Jimmy Carter, 95, perhaps the most persistently observant of all recent presidents, still delivers lessons at the Maranatha Baptist Church in the town of Plains, Georgia.

Perhaps not surprisingly, Mr Trump’s pastor is rather different – outspoken, controversial, with her own media empire and a website where people can sign up for a daily homily.

In 2014, her church, Without Walls International Church, in Apopka, a congregation that was once 20,000 strong, was obliged to file for bankruptcy protection. Russell Moore, an influential figure with the Southern Baptist Convention called her a “charlatan”. Others have questioned just how long she has known the president, and what role she played, if any, in his religious journey. Earlier this year, she announced she was handing over responsibly of her church to her son.

“I never would have guessed that Paula White and Donald Trump would be the preacher-president duo people remember like Billy Graham and Richard Nixon,” Kate Bowler, a professor of Christian history at Duke Divinity School,” told the New York Times.

“Paula White survived scandal and little support from the religious right to become one of the only stand-alone women in the male-dominated world of televangelism. She has done what no one thought she could do, scraping out a place for an unpopular theology beside an unpopular president.”

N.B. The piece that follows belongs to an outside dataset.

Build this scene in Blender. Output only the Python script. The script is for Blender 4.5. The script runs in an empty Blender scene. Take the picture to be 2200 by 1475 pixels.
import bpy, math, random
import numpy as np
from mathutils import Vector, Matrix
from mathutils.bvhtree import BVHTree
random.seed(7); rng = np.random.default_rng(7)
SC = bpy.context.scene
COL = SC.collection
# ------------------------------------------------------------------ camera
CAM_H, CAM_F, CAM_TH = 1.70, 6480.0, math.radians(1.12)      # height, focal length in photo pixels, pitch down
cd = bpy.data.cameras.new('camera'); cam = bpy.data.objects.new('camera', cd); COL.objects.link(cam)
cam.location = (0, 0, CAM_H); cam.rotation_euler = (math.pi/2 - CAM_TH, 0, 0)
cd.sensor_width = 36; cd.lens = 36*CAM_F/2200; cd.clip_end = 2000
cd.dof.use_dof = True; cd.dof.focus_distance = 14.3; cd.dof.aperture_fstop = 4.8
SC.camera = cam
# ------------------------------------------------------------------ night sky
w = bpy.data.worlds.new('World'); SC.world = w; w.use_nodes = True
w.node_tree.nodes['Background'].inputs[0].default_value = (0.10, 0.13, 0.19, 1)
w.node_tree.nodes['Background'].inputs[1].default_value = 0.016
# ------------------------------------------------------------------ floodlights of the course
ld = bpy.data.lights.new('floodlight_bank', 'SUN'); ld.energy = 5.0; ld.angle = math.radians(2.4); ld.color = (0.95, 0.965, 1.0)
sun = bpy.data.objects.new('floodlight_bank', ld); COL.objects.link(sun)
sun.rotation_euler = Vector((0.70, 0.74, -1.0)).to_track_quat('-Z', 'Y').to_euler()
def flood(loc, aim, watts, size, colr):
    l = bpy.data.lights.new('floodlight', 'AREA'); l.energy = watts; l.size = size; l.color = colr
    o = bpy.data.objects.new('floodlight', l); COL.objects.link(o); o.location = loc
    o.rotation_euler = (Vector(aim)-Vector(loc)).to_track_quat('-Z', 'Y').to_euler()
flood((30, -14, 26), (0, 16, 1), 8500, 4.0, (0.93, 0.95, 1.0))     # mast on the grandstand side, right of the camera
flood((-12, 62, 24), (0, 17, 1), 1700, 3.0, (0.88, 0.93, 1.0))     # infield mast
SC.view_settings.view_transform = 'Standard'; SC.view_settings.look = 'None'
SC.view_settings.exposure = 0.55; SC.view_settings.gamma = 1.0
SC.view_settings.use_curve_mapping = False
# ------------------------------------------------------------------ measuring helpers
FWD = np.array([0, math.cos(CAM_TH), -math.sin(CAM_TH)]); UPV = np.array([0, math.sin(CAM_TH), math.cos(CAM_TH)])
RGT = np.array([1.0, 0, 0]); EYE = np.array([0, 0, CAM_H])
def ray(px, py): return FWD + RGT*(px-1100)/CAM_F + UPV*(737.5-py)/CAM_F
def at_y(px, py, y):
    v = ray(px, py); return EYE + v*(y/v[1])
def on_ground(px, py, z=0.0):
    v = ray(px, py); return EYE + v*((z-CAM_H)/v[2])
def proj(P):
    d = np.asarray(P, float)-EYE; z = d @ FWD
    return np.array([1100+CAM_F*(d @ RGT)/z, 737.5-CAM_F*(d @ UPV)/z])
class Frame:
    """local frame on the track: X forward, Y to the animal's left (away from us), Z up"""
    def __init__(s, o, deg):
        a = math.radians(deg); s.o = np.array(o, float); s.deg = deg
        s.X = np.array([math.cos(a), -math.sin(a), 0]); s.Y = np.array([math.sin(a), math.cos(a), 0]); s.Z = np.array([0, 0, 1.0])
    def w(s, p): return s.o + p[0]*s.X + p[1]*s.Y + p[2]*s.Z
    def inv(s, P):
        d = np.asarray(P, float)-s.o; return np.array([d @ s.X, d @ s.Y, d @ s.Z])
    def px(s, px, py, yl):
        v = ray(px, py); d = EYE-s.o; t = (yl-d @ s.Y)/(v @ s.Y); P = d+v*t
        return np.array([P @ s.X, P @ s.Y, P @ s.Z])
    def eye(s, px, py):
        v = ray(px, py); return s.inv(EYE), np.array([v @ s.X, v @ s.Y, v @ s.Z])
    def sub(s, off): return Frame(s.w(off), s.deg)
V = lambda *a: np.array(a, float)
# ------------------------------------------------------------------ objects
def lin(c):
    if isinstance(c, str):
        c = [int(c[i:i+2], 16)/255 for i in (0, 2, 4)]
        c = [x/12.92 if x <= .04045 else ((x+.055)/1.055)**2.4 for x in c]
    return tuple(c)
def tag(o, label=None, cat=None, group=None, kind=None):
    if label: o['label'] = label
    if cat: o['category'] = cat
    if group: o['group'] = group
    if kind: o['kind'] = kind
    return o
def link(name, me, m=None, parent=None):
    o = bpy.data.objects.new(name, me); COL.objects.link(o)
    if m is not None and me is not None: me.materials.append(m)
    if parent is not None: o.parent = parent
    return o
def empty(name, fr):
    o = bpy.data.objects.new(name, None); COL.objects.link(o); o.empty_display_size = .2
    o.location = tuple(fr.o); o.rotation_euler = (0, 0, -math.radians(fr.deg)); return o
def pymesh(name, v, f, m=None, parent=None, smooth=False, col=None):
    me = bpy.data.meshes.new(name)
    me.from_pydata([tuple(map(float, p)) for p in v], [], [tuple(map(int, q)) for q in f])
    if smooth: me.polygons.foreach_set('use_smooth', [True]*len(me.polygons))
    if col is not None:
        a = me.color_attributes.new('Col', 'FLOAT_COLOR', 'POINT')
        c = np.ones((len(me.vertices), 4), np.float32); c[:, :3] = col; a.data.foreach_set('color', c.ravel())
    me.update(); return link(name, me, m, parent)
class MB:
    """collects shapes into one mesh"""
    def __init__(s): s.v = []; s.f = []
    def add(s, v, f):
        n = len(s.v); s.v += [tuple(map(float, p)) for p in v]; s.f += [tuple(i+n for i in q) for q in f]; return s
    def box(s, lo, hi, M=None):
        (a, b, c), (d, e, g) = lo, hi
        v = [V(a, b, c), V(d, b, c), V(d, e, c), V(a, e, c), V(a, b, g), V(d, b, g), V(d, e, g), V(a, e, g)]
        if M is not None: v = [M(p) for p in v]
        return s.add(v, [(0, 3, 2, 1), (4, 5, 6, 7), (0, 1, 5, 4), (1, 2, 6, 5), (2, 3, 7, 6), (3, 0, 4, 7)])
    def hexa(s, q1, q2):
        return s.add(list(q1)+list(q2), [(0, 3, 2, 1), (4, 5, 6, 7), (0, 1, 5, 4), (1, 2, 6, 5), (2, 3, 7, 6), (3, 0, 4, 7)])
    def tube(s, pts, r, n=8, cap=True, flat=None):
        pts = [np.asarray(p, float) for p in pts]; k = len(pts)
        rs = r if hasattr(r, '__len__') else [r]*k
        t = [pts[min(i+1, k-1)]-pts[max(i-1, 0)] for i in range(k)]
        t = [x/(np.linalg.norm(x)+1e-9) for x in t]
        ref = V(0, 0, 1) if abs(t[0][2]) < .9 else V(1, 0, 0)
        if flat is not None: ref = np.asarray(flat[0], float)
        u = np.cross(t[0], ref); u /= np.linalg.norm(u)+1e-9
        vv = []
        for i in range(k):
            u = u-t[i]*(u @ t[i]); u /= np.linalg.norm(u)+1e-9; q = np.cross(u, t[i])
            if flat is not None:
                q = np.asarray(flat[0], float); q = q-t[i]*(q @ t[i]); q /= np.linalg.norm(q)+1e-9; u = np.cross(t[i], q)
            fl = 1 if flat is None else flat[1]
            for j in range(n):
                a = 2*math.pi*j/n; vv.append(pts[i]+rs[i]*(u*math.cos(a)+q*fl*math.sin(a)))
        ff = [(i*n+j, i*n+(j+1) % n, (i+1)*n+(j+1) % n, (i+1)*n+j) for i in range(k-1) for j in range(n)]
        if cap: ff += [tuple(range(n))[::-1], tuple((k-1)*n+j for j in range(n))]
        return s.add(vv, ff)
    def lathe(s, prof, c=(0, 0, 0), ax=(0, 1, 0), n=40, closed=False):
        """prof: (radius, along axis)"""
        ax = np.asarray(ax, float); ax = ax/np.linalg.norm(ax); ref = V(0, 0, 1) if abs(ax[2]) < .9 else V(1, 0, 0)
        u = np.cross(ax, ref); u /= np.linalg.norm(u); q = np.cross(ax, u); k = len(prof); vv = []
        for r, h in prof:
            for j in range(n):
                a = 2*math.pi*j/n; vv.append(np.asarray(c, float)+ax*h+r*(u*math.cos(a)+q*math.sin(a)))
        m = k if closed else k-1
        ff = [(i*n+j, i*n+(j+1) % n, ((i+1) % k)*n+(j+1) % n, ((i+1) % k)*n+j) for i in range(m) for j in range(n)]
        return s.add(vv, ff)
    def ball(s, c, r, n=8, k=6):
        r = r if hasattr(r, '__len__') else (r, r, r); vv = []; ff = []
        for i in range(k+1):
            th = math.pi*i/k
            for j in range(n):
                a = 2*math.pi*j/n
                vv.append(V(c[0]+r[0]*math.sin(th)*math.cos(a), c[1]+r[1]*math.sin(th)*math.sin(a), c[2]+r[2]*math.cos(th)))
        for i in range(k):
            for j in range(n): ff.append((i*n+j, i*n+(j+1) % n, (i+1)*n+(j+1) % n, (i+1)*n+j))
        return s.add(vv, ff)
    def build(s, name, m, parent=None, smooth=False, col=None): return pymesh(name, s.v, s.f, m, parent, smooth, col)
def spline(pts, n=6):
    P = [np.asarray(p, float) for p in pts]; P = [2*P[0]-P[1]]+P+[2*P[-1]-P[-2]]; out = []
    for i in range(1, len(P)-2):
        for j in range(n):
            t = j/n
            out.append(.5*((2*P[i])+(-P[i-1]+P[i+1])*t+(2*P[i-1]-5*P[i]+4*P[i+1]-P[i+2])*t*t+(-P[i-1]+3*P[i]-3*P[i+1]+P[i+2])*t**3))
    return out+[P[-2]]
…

It seems clear she is here to stay, at least for now. Ms White has been photographed often with the president, and when she prayed at his re-election campaign launch, she declared: “Right now, let every demonic network who has aligned itself against the purpose, against the calling of president Trump, let it be broken, let it be torn down in the name of Jesus!”

Ms White did not respond to requests for comment.

In an interview with the Washington Examiner, while promoting her book, Something Greater: Finding Triumph Over Trials, she claimed her relationship with the president went back two decades, when he contacted her after seeing her on television.

“He is a Christian,” she said, explaining he was “quiet” about it, not like Mr Clinton, who often quoted the Bible. She added: “He doesn’t know ‘Christian-ese’. Most people don’t.”